• YOUR GOAL: Print exactly the lines from the first one down to the line containing "def ong(px, py): return", both ends included, with no pictures and nothing else.

• MATERIAL PROVIDED:
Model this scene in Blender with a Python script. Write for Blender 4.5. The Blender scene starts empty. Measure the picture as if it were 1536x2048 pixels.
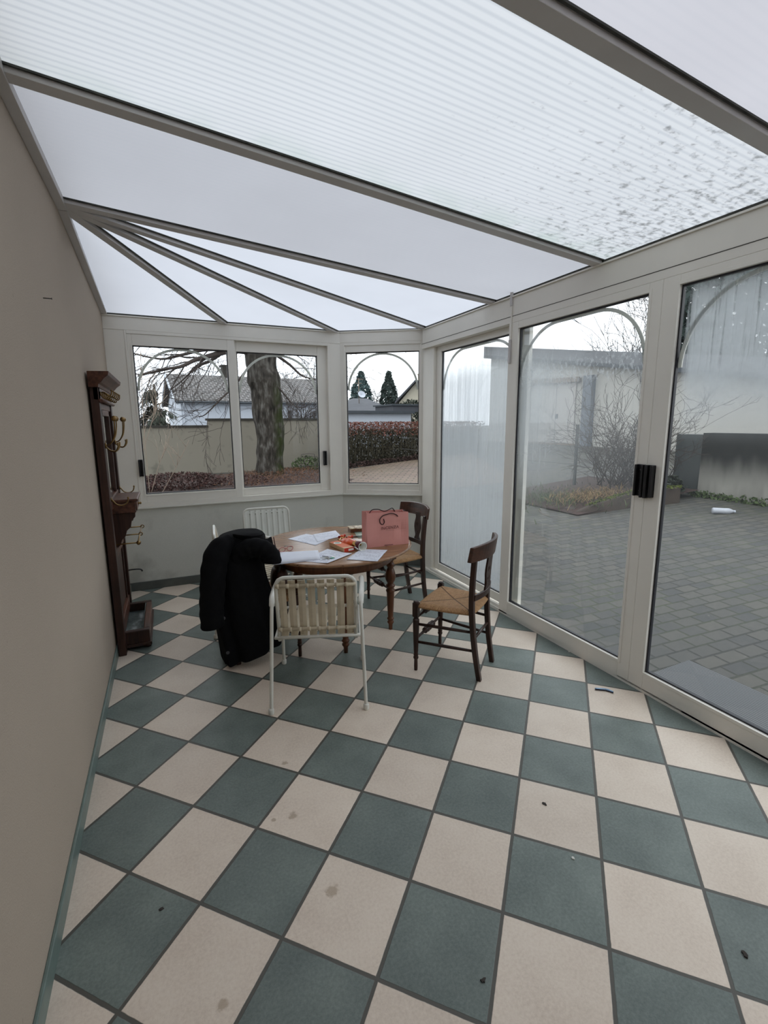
import bpy, bmesh, math, random
from mathutils import Vector as V, Matrix as Mx, noise as mnoise

# ------------------------------------------------------------------ camera, world, exposure
sc = bpy.context.scene
COL = sc.collection
CAM = V((-0.91377, -1.05948, 1.64425))
R_ = V((0.90949345, -0.41567339, -0.00610747))
U_ = V((0.07781635, 0.15579374, 0.98471972))
F_ = V((0.40837028, 0.89607139, -0.17403957))
FPX, CX, CY = 945.9, 769.59, 1011.78            # focal length and principal point of a 1536 x 2048 frame
cd = bpy.data.cameras.new('camera'); cam = bpy.data.objects.new('camera', cd); COL.objects.link(cam)
cam.matrix_world = Mx(((R_.x, U_.x, -F_.x, CAM.x), (R_.y, U_.y, -F_.y, CAM.y), (R_.z, U_.z, -F_.z, CAM.z), (0, 0, 0, 1)))
cd.sensor_fit = 'VERTICAL'; cd.sensor_height = 36.0; cd.lens = FPX * 36.0 / 2048
cd.shift_x = (768 - CX) / 2048; cd.shift_y = (CY - 1024) / 2048
cd.clip_start = 0.02; cd.clip_end = 400
sc.camera = cam

def ray(px, py):
    return ((px - CX) / FPX) * R_ - ((py - CY) / FPX) * U_ + F_
def on(px, py, n, c):
    d = ray(px, py); n = V(n); return CAM + d * ((c - n.dot(CAM)) / n.dot(d))
def onz(px, py, z): return on(px, py, (0, 0, 1), z)
def ony(px, py, y): return on(px, py, (0, 1, 0), y)
def onx(px, py, x): return on(px, py, (1, 0, 0), x)
GS = 0.07
def gz(x): return -0.06 + GS * max(0.0, x - 1.7)
def ong(px, py): return on(px, py, (-GS, 0, 1), -0.06 - GS * 1.7)

w = bpy.data.worlds.new('overcast_sky'); sc.world = w; w.use_nodes = True
nt = w.node_tree; nt.nodes.clear()
def N(nt, t, **k):
    n = nt.nodes.new(t)
    for a, b in k.items(): setattr(n, a, b)
    return n
wo = N(nt, 'ShaderNodeOutputWorld'); bg = N(nt, 'ShaderNodeBackground'); bg.inputs['Strength'].default_value = 2.0
tc = N(nt, 'ShaderNodeTexCoord'); nz = N(nt, 'ShaderNodeTexNoise'); nz.inputs['Scale'].default_value = 2.2; nz.inputs['Detail'].default_value = 4
rp = N(nt, 'ShaderNodeValToRGB')
rp.color_ramp.elements[0].position = 0.35; rp.color_ramp.elements[0].color = (0.86, 0.91, 1.0, 1)
rp.color_ramp.elements[1].position = 0.65; rp.color_ramp.elements[1].color = (1.0, 1.0, 1.0, 1)
nt.links.new(tc.outputs['Generated'], nz.inputs['Vector']); nt.links.new(nz.outputs['Fac'], rp.inputs['Fac'])
nt.links.new(rp.outputs['Color'], bg.inputs['Color']); nt.links.new(bg.outputs['Background'], wo.inputs['Surface'])

vs = sc.view_settings
sc.display_settings.display_device = 'sRGB'
vs.view_transform = 'Standard'; vs.look = 'None'; vs.gamma = 1.0; vs.use_curve_mapping = False
vs.exposure = 0.33
sc.cycles.use_denoising = True
sc.cycles.max_bounces = 10; sc.cycles.diffuse_bounces = 5; sc.cycles.glossy_bounces = 4
sc.cycles.transmission_bounces = 8; sc.cycles.transparent_max_bounces = 40

# ------------------------------------------------------------------ materials
def srgb(r, g, b):
    f = lambda c: (c / 12.92) if c <= 0.04045 else ((c + 0.055) / 1.055) ** 2.4
    return (f(r / 255), f(g / 255), f(b / 255), 1)

class NT:
    """small wrapper for wiring shader nodes"""
    def __init__(s, name):
        s.m = bpy.data.materials.new(name); s.m.use_nodes = True; s.t = s.m.node_tree; s.t.nodes.clear()
        s.out = s.n('ShaderNodeOutputMaterial'); s._co = None
    def n(s, t, **k): return N(s.t, t, **k)
    def l(s, a, b): s.t.links.new(a, b)
    @property
    def co(s):
        if s._co is None: s._co = s.n('ShaderNodeTexCoord').outputs['Object']
        return s._co
    def put(s, sock, v):
        if hasattr(v, 'is_linked') or isinstance(v, bpy.types.NodeSocket): s.l(v, sock)
        else: sock.default_value = v
    def math(s, op, a, b=None, c=None, clamp=False):
        n = s.n('ShaderNodeMath', operation=op, use_clamp=clamp)
        for i, v in enumerate((a, b, c)):
            if v is not None: s.put(n.inputs[i], v)
        return n.outputs[0]
    def xyz(s, vec=None):
        n = s.n('ShaderNodeSeparateXYZ'); s.l(vec or s.co, n.inputs[0]); return n.outputs
    def vec(s, x, y, z):
        n = s.n('ShaderNodeCombineXYZ')
        for i, v in enumerate((x, y, z)): s.put(n.inputs[i], v)
        return n.outputs[0]
    def scale(s, sx, sy, sz, rot=(0, 0, 0)):
        n = s.n('ShaderNodeMapping'); n.inputs['Scale'].default_value = (sx, sy, sz); n.inputs['Rotation'].default_value = rot
        s.l(s.co, n.inputs['Vector']); return n.outputs[0]
    def noise(s, sc_=5, det=4, vec=None, rough=0.55):
        n = s.n('ShaderNodeTexNoise'); n.inputs['Scale'].default_value = sc_; n.inputs['Detail'].default_value = det
        n.inputs['Roughness'].default_value = rough; s.l(vec or s.co, n.inputs['Vector']); return n.outputs['Fac']
    def ramp(s, fac, stops):
        n = s.n('ShaderNodeValToRGB'); e = n.color_ramp.elements
        e[0].position, e[0].color = stops[0]; e[1].position, e[1].color = stops[-1]
        for p, c in stops[1:-1]:
            q = e.new(p); q.color = c
        s.l(fac, n.inputs['Fac']); return n.outputs['Color']
    def step(s, x, a, b):
        n = s.n('ShaderNodeMapRange', interpolation_type='SMOOTHSTEP'); n.inputs['From Min'].default_value = a; n.inputs['From Max'].default_value = b
        s.put(n.inputs['Value'], x); return n.outputs['Result']
    def mix(s, fac, a, b, mode='MIX'):
        n = s.n('ShaderNodeMix', data_type='RGBA', blend_type=mode)
        s.put(n.inputs['Factor'], fac)
        for i, v in ((6, a), (7, b)): s.put(n.inputs[i], v)
        return n.outputs[2]
    def mixsh(s, fac, a, b):
        n = s.n('ShaderNodeMixShader'); s.put(n.inputs[0], fac); s.l(a, n.inputs[1]); s.l(b, n.inputs[2]); return n.outputs[0]
    def bump(s, h, strength=0.3, dist=0.01):
        n = s.n('ShaderNodeBump'); n.inputs['Strength'].default_value = strength; n.inputs['Distance'].default_value = dist
        s.l(h, n.inputs['Height']); return n.outputs['Normal']
    def bsdf(s, col, rough=0.5, metal=0.0, spec=0.5, normal=None, final=True):
        p = s.n('ShaderNodeBsdfPrincipled'); s.put(p.inputs['Base Color'], col); s.put(p.inputs['Roughness'], rough)
        p.inputs['Metallic'].default_value = metal; p.inputs['Specular IOR Level'].default_value = spec
        if normal is not None: s.l(normal, p.inputs['Normal'])
        if final: s.l(p.outputs[0], s.out.inputs['Surface'])
        return p.outputs[0]

def plain(name, rgb, rough=0.5, metal=0.0, spec=0.5, var=0.12, sc_=9.0, bump=0.0, bsc=60.0):
    t = NT(name); c = srgb(*rgb)
    n = t.noise(sc_, 5)
    d = tuple(x * (1 - var) for x in c[:3]) + (1,); u = tuple(min(1, x * (1 + var)) for x in c[:3]) + (1,)
    col = t.ramp(n, [(0.3, d), (0.7, u)])
    nm = t.bump(t.noise(bsc, 3), bump, 0.004) if bump else None
    t.bsdf(col, rough, metal, spec, nm); return t.m

def wood(name, dark, light, rough=0.4, axis='z', sc_=1.0):
    t = NT(name)
    s = {'x': (2, 22, 22), 'y': (22, 2, 22), 'z': (22, 22, 2)}[axis]
    n = t.noise(1.6 * sc_, 6, t.scale(*s), 0.65)
    n2 = t.noise(3.0, 3)
    f = t.math('MULTIPLY_ADD', n2, 0.35, t.math('MULTIPLY', n, 0.7))
    t.bsdf(t.ramp(f, [(0.32, srgb(*dark)), (0.72, srgb(*light))]), rough, 0, 0.4, t.bump(n, 0.12, 0.002)); return t.m

M = {}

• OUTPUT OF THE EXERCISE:
Model this scene in Blender with a Python script. Write for Blender 4.5. The Blender scene starts empty. Measure the picture as if it were 1536x2048 pixels.
import bpy, bmesh, math, random
from mathutils import Vector as V, Matrix as Mx, noise as mnoise

# ------------------------------------------------------------------ camera, world, exposure
sc = bpy.context.scene
COL = sc.collection
CAM = V((-0.91377, -1.05948, 1.64425))
R_ = V((0.90949345, -0.41567339, -0.00610747))
U_ = V((0.07781635, 0.15579374, 0.98471972))
F_ = V((0.40837028, 0.89607139, -0.17403957))
FPX, CX, CY = 945.9, 769.59, 1011.78            # focal length and principal point of a 1536 x 2048 frame
cd = bpy.data.cameras.new('camera'); cam = bpy.data.objects.new('camera', cd); COL.objects.link(cam)
cam.matrix_world = Mx(((R_.x, U_.x, -F_.x, CAM.x), (R_.y, U_.y, -F_.y, CAM.y), (R_.z, U_.z, -F_.z, CAM.z), (0, 0, 0, 1)))
cd.sensor_fit = 'VERTICAL'; cd.sensor_height = 36.0; cd.lens = FPX * 36.0 / 2048
cd.shift_x = (768 - CX) / 2048; cd.shift_y = (CY - 1024) / 2048
cd.clip_start = 0.02; cd.clip_end = 400
sc.camera = cam

def ray(px, py):
    return ((px - CX) / FPX) * R_ - ((py - CY) / FPX) * U_ + F_
def on(px, py, n, c):
    d = ray(px, py); n = V(n); return CAM + d * ((c - n.dot(CAM)) / n.dot(d))
def onz(px, py, z): return on(px, py, (0, 0, 1), z)
def ony(px, py, y): return on(px, py, (0, 1, 0), y)
def onx(px, py, x): return on(px, py, (1, 0, 0), x)
GS = 0.07
def gz(x): return -0.06 + GS * max(0.0, x - 1.7)
def ong(px, py): return on(px, py, (-GS, 0, 1), -0.06 - GS * 1.7)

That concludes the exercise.